An instance of the problem.

I can show that the problem is indeed $\mathcal{NP}$-hard. Consider an instance where each item $i$ is located in a different warehouse $P_i$. The order is such that it contains every item. Now we must visit every warehouse $P_i$ and find the shortest tour doing so. This is equivalent of solving an instance of $\text{TSP}$.

Being so obviously useful at least in the context of logistic, routing and planning, I'm sure this has been studied before. I have two questions:

  1. What is the name of the problem?
  2. How well can one hope to approximate the problem (assuming $\mathcal{P} \neq \mathcal{NP}$)?

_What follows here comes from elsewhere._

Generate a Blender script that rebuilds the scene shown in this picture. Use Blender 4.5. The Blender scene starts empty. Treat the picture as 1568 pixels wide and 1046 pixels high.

I'm quite happy with the name and/or reference(s) to the problem. Maybe the answer to the second point follows easily or I can find out that myself.

Asked By : Juho

Answered By : Juho

Among others, this problem can be seen as an instance of the Traveling Purchaser Problem. $\text{TPP}$ is a generalization of $\text{TSP}$ and was first proposed by T. Ramesh, Traveling purchaser problem, 1981. The problem is as follows:

We are given a set $M = \{ 1, ..., m \}$ of markets and a set of $N = \{ 1, ..., n \}$ of products. Also we are given $c_{ij}$, the cost of traveling from city $i$ to city $j$, and non-negative $d_{ij}$, the cost of a product $i$ at market $j$. The purchaser starts from his home city (for example city $1$), and travels to a subset of the $m$ cities and purchases each of the $n$ products in of the cities he visits, and return back to his home city. The objective is to find a tour for the purchaser that such that the sum of the travel and purchase costs are minimized.

So, put in the terms of the original question, warehouses are markets. Each available item at a market has equal price. If item $i$ is not available at a market $j$, its price $d_{ij}$ is set to a high value.

In addition to containing $\text{TSP}$, $\text{TPP}$ contains prize collecting $\text{TSP}$, uncapacited facility location problem, group Steiner tree problem and the set cover problem as its immediate special cases. For the hardness, following from current hardness results for set cover, it follows that there is no PTAS for $\text{TPP}$ even with metric travel costs whose performance ratio is better than $(1-o(1))\ln n$ unless $\mathcal{P} = \mathcal{NP}$. For additional discussion and formulation as an IP, see for example R. Ravi and F. S. Salman, Approximation Algorithms for the Traveling Purchaser Problem and its Variants in Network Design, 1999. The Wikipedia entry for TPP also gives links to some heuristic approaches.